Posts Tagged: Aliette de Bodard

Servant of the Underworld by Aliette de BodardOne of the very first fantasy books I read was Patricia McKillip’s The Book of Atrix Wolfe. Though it is an utterly beautiful book with a heartrending plot, it exemplified much of what slowly started to bug me about fantasy: the setting and plot devices tend to be utterly European, drawing from traditional fairytales (and in particular from a strong Celtic tradition, as is evidenced by the figure of the Fairy Queen, and that of her husband, leader of the Great Hunt). Over the years, as I delved deeper into the genre, I realised that most settings were faux-European (especially faux-Celtic, rendered with varying degrees of skill and accuracy by various authors). Coming, as I did, from reading a variety of mythological books and historical mysteries, among which non-Western cultures were at least equal to medieval England in terms of pre-eminence, this seemed to me rather sad, and failing to do justice to the great variety of human culture across the globes and the time periods.
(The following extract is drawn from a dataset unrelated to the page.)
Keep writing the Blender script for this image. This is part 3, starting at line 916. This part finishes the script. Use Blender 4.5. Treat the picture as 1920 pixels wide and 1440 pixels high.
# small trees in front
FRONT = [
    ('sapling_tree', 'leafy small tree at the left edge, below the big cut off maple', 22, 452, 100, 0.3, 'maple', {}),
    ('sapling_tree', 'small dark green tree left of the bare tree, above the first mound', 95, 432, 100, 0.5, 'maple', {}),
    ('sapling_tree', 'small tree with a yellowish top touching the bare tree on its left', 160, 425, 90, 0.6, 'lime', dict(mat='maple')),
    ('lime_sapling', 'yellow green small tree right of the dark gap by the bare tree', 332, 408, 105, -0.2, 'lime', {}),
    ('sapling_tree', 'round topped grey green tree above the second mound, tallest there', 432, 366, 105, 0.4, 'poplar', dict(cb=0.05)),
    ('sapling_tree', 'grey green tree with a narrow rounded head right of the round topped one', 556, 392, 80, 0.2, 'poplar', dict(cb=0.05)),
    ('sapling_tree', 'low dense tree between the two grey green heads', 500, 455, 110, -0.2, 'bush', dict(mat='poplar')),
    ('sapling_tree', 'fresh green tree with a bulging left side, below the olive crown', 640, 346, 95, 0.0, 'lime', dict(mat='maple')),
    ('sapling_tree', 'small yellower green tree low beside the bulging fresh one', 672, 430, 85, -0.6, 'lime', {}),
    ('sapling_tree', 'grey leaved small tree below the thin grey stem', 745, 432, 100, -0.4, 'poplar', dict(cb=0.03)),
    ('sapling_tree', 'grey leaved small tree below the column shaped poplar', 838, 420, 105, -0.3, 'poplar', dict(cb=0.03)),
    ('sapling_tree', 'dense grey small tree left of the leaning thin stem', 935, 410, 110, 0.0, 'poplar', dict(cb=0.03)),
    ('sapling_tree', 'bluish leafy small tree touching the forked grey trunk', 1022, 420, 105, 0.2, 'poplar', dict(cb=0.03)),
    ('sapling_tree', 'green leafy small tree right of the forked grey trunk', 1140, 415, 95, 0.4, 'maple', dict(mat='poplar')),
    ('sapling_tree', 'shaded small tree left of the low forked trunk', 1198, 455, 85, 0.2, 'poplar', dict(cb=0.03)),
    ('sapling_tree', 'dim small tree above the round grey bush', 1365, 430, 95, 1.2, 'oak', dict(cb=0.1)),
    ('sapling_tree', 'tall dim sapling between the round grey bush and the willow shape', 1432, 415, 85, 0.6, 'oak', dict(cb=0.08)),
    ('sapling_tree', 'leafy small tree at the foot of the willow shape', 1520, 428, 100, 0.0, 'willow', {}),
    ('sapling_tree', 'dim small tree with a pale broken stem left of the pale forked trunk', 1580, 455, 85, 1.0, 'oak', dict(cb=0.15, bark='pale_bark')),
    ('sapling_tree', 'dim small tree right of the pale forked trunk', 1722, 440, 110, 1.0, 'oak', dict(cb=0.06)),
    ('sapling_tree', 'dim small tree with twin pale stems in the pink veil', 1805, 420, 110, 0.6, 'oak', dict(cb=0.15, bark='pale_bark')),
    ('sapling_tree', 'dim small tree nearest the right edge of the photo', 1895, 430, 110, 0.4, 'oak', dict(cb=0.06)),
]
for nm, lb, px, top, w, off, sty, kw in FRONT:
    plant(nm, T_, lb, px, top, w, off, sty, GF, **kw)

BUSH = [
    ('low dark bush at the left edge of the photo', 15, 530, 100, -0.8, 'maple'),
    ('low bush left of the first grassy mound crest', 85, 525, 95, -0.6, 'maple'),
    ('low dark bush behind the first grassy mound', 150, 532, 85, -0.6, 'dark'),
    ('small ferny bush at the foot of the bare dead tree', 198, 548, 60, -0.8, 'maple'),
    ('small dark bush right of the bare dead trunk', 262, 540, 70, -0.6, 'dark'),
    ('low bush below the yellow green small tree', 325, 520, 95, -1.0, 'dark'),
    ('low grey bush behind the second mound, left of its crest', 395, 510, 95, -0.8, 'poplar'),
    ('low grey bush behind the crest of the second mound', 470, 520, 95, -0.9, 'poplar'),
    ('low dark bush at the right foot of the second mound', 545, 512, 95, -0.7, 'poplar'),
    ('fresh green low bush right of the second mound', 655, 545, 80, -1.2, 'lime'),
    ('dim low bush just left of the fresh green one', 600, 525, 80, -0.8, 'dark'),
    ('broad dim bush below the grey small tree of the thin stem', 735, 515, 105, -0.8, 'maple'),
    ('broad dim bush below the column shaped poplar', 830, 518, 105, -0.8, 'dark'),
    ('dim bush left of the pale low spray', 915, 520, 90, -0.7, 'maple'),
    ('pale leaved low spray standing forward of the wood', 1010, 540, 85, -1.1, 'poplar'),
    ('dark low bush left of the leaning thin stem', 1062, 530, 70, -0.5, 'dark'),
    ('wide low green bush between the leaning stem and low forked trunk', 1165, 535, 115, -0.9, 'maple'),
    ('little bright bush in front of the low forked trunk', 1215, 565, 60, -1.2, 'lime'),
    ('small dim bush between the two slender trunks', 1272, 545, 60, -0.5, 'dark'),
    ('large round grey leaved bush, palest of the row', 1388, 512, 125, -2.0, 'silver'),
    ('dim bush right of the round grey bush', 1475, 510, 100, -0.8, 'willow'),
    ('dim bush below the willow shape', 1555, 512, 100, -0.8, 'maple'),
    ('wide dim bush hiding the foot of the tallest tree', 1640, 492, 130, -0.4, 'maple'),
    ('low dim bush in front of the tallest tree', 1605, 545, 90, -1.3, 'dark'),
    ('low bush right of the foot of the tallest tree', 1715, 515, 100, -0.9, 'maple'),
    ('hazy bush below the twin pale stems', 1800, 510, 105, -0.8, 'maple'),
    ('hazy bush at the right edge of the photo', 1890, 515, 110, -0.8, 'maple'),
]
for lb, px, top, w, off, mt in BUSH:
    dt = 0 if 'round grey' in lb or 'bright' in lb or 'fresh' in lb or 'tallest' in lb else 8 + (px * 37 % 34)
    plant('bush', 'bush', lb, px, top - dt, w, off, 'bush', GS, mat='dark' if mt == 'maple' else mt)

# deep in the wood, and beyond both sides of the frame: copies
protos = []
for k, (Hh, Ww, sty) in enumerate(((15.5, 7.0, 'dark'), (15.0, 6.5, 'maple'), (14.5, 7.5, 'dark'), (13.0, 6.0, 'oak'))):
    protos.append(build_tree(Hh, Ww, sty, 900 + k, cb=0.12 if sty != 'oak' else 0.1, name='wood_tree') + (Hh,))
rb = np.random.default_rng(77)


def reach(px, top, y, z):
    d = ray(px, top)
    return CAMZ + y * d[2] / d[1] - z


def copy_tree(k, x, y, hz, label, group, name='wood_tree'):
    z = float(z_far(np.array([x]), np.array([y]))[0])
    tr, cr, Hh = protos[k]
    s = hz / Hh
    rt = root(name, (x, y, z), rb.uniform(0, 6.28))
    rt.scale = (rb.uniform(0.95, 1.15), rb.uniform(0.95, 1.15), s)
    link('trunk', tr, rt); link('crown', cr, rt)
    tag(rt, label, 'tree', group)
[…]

Fortunately, one of the other books that I read early on was Ursula Le Guin’s Earthsea Quartet, which, not content with reversing the race dynamics (her heroes are brown-skinned, the evil invaders distinctly Aryan), also drew heavily on Polynesian cultures as well as on Asian philosophies (the ending of A Wizard of Earthsea in particular has always struck me as exemplifying the yin/yang dichotomy). When I started writing fantasy some years later, I wanted to step away from the traditional faux-European culture that seemed to be the backbone of most secondary world fantasies (though this has changed in the last decade, it has done so very slowly).